Ash Barty after winning the 2019 French Open. Photo thanks to Fox Sports. Taken by Clive Manson/Getty Images

Australian Football

The Adelaide Crows claimed their second AFLW premiership in three years after beating Carlton 10.3 (63) to 2.6 (18) in front of a huge crowd of 53,034 at the Adelaide Oval on the 31st of March. This was the largest ever crowd for a standalone women’s sporting event in Australia.

Richmond won their twelfth AFL Premiership on the 28th of September after smashing the GWS Giants in their first ever Grand Final. Just over 100,000 people witnessed the blowout win for the Tigers, with the final score 17.12 (114) to 3.7 (25) seeing an 89-point margin at the final siren.

Rugby League

The Brisbane Broncos became the first NRLW team to win back to back titles, with a 30-6 win over St George Illawarra on the 6th of October. 36,785 people watched the match at Sydney’s ANZ Stadium.

The Sydney Roosters also went back to back, winning their 15th NRL Premiership after defeating the Canberra Raiders 14-8 in a decider marred by several controversial refereeing decisions made in the Roosters favour.  


The 2019 men’s Cricket World Cup, which ran from May to July, ended in a bang with hosts England defeating New Zealand in a super over.
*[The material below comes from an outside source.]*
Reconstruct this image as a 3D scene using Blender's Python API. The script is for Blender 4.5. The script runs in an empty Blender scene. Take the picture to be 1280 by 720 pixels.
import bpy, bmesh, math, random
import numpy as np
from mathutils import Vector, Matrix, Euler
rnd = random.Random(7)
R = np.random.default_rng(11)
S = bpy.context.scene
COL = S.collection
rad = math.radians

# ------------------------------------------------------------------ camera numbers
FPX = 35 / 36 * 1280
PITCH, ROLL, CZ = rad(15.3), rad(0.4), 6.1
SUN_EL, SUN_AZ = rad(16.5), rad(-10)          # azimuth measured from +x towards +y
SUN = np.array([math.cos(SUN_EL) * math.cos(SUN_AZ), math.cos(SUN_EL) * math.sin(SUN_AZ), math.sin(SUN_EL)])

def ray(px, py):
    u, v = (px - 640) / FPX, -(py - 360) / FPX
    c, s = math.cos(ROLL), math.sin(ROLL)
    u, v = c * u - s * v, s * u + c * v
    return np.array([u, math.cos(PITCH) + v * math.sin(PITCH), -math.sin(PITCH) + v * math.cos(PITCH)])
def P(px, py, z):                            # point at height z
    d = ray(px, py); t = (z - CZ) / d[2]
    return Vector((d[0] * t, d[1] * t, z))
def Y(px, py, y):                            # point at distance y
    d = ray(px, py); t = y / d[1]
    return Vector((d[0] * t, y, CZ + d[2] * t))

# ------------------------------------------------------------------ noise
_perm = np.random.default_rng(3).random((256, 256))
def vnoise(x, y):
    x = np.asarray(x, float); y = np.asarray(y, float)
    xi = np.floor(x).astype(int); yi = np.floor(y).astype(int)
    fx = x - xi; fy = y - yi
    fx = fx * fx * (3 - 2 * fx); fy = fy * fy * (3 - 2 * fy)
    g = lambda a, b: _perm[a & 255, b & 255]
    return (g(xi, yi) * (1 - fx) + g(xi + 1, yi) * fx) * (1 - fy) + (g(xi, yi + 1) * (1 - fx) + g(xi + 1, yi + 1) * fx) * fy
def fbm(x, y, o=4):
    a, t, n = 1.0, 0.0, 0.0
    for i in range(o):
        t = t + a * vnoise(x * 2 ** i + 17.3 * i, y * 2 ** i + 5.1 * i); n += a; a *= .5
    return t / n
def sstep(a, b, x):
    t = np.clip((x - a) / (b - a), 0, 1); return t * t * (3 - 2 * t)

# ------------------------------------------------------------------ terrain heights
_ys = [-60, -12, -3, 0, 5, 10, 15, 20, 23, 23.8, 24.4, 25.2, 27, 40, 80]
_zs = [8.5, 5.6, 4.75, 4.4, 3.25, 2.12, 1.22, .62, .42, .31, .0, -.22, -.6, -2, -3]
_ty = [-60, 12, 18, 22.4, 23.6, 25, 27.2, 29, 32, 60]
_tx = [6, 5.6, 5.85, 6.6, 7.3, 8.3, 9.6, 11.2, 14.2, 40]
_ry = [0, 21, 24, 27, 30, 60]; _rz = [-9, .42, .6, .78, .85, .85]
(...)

The scores were level at the end of the regular innings and were tied at the end of the super over, resulting in England winning on a boundary countback.

The Women’s Ashes in July saw Australia retain the Urn in a twelve-point to four result, in the multi-format series, which was held in England. Australia retained the men’s Ashes as well after a 2-2 drawn series in England.

Horse Racing

Vow and Declare won the 159th running of the Melbourne Cup on the first Tuesday of November. Ridden by champion jockey Craig Williams, the horse won ‘the race that stops the nation’ in controversial fashion, after the first stewards protest in Cup history saw the placings altered.